かれん秋の企画展「今年描いた絵」は本日最終日です。会期が5日間と短くそのぶん多くの方に見ていただける機会も少なくなってしまいましたが、17時まで開催しております。是非お願い致します。会場風景を少し写真で紹介いたします。
右から、荒井麻理子さん、高橋大輔さん、井上実さんの作品。




手前が佐々木貴子さん、奥が金井清香さんの作品。



荒井麻理子さんの作品、「しかくさんかくせん」(2011)。

今回の展覧会は2011年3月に起った大震災の混乱の中、そしてその後制作された作品を展示しています。以下かれんスタッフ天本が寄せた文章も掲載させていただきます。




「今年描いた絵」


 今年(2011年)3月11日の午後、毎年の行事である港北区作業所連絡会の交流会コンサートが行われていました。かれんのメンバーさんたち数人とスタッフも新横浜にある会場へバスを利用し出かけて行き、山形から来たパーカッショングループ演奏を見ていた時でした。会場席である、アルミ製のひな壇が左右にゆっくりと揺れ始めました。演奏者たちも一瞬マレットを持つ手を止め周りの様子を伺います。ステージ天井から下がったいくつもの照明器具が埃の落下とともに大きく揺れだすのを見て初めてそれは地震だ、と皆が気付いたのです。

 行き交う情報や繋がらない携帯電話に不安を感じながら、迎えに来てくれたかれんスタッフの車に乗り大倉山まで戻ります。途中の道では車はスムーズに流れてはいたものの歩道には歩いている人がたくさんいます。電車、バスなどの機関は機能していない様子です。到着した大倉山の商店街は特に変わった様子がなく意外でしたが、ただ夕日がやけにきれいだったのが印象的でした。

 続く余震や津波の映像、コントロールの利かなくなった福島の原子力発電所。いつ関東も同じような地震が襲ってくるか、食糧はどうなるかと、とにかく不安な毎日を過ごしました。

 被災地では何日もかけ徐々に救援物資が届き始めました。直接被災しなかった我々も義援金や救援物資に出来るだけ協力しながらも施設の運営や地震の2日前に移転オープンしたばかりの自然食品展の営業などにあわただしく動き回り、交通機関の状況や輪番停電のスケジュールに目をこらしながらメンバーさんの家庭とも調整しながらの毎日でした。

 一カ月、二か月が過ぎ、地震で亡くなられた方の数が新聞の報道で増え続ける中、施設の毎日も徐々に落ち着いてきてメンバーたちの絵の作業も震災前のようなペースを取り戻しつつありました。そして絵を描くことが自分達の仕事であり、それを続けていくことが自分達にとってはあたりまえなのだ、と感じさせるように作業に没頭しているメンバーさんたちの姿が見られました。

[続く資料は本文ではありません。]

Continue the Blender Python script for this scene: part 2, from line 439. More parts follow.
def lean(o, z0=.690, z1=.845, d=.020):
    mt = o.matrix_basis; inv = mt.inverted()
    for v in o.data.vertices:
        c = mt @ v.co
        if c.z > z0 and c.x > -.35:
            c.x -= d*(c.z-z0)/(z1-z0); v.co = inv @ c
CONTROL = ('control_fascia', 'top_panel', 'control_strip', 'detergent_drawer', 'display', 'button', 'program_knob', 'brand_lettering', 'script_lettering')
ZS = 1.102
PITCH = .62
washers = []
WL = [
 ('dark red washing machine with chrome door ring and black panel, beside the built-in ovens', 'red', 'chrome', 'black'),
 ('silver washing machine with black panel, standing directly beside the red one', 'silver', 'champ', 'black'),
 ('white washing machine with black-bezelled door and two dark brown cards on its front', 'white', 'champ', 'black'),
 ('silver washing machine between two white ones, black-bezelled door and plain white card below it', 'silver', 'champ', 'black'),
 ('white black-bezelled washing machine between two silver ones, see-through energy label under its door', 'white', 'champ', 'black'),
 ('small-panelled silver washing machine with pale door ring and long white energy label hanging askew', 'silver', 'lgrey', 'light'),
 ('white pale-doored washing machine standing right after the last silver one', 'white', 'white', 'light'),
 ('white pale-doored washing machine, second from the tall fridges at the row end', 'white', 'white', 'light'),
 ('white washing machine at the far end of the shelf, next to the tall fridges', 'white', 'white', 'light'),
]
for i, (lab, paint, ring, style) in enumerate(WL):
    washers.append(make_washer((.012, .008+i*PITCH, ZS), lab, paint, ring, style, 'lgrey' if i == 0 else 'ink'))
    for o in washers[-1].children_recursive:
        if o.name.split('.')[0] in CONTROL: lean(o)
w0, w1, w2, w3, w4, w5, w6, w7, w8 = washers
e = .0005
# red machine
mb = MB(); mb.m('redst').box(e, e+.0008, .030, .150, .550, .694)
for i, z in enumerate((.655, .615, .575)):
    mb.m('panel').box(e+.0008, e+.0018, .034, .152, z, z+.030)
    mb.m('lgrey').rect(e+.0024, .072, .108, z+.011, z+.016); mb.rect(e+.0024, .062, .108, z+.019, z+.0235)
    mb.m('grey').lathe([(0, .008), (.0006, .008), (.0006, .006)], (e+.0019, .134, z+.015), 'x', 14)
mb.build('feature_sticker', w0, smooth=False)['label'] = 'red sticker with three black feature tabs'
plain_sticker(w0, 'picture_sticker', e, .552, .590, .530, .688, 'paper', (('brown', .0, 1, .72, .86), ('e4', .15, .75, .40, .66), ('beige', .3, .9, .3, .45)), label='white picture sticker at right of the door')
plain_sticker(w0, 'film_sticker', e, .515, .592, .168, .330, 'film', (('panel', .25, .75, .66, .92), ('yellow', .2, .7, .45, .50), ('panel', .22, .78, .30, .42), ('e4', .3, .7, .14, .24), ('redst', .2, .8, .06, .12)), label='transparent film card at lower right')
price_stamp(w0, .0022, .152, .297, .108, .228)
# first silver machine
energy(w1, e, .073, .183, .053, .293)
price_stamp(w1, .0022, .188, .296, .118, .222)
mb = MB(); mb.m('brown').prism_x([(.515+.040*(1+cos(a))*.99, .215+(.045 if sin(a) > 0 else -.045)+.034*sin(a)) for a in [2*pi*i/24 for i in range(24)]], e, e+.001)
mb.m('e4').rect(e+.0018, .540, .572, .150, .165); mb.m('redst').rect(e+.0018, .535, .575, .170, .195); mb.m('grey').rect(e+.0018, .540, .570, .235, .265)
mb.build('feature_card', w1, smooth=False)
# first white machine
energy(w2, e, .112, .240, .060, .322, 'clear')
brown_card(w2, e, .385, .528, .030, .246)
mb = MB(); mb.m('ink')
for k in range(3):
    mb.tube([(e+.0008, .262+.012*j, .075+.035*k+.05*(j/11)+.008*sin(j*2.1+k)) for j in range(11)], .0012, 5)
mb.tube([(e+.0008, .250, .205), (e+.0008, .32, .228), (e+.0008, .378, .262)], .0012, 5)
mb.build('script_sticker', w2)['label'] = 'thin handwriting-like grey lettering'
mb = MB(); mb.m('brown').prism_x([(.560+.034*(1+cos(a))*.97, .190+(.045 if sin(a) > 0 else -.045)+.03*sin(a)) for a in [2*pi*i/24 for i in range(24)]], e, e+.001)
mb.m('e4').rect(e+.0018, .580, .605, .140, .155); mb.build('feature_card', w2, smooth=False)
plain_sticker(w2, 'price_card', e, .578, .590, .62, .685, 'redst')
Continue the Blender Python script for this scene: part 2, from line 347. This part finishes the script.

 同時にギャラリーかれんで毎年秋に行う企画展に参加してくださる作家さんたちもどうしているだろうと思い、地震直後から連絡を取りあっていました。被災地へは全国からボランティアをする方たちが集まり炊き出しや救援物資の整理、がれきの撤去などに関わってきているという新聞記事が毎朝載っています。画家の仲間でもボランティア活動に参加している人も何人かいたようでした。アーティストの方でも被災地でワークショップを開くかた、チャリティを行う方、現地へ行って何かしてくる(クリエイティブな事と結び付けるようなことを思索する)など。多くの試みがあり、これからも行われるだろうと思います。

 かれんメンバーさんたちはそれぞれの震災後を過ごしてきました。地震後の日常の混乱や変化は障害のある方たちにとっては想像以上に大変なことだったと思います。その中で絵を描くことがどのように作用していたのだろうか、と今もふと考えます。作家の方たちも大きな社会不安の中、何を今すべきなのか、と考え続け、日常を過ごし、仕事をし、作品を作り続けてきたのだと思います。今年描かれた作品はそういう意味でも特別な意味を持つようになるのではないかと思うのです。これから、来年も再来年も、今後も活動を続けていくために今年も描き続けた、それが大切なことだと思うのです。